Sometimes "not good enough" is good enough. (If nobody mocks your work, you may have wasted effort.)

Musing for:

Sometimes “not good enough” is good enough

I have a slightly different take than some others on the following quotation from Teddy Roosevelt:

“It is not the critic who counts; not the man who points out how the strong man stumbles, or where the doer of deeds could have done them better. The credit belongs to the man who is actually in the arena, whose face is marred by dust and sweat and blood; who strives valiantly; who errs, who comes short again and again, because there is no effort without error and shortcoming; … who at the best knows in the end the triumph of high achievement, and who at the worst, if he fails, at least fails while daring greatly, so that his place shall never be with those cold and timid souls who neither know victory nor defeat.”

Teddy Roosevelt

Sure, there’s the normal understanding:

👉 Have the courage to try something that’s hard for you, even if you might not succeed.
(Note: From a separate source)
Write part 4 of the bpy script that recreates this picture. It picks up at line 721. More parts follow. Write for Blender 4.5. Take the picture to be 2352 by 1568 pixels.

But there’s another side of it that also resonates with me.

👉 Have the courage to stop polishing your work and release it even when you know there are flaws.

Yes, there will be critics who will love to tell you where you fell short.

They’ll always be willing to spotlight how other people’s work is “not good enough.”

And when it’s your work, that spotlight can be painful.

And more often than not, the polish whose only purpose is to silence potential critics doesn’t really add real value. And the time and energy you spend polishing takes away from more important things.

But “it’s not the critic who counts.”

Daring greatly often means moving on to the next challenge even when someone else can criticize the solution you just delivered.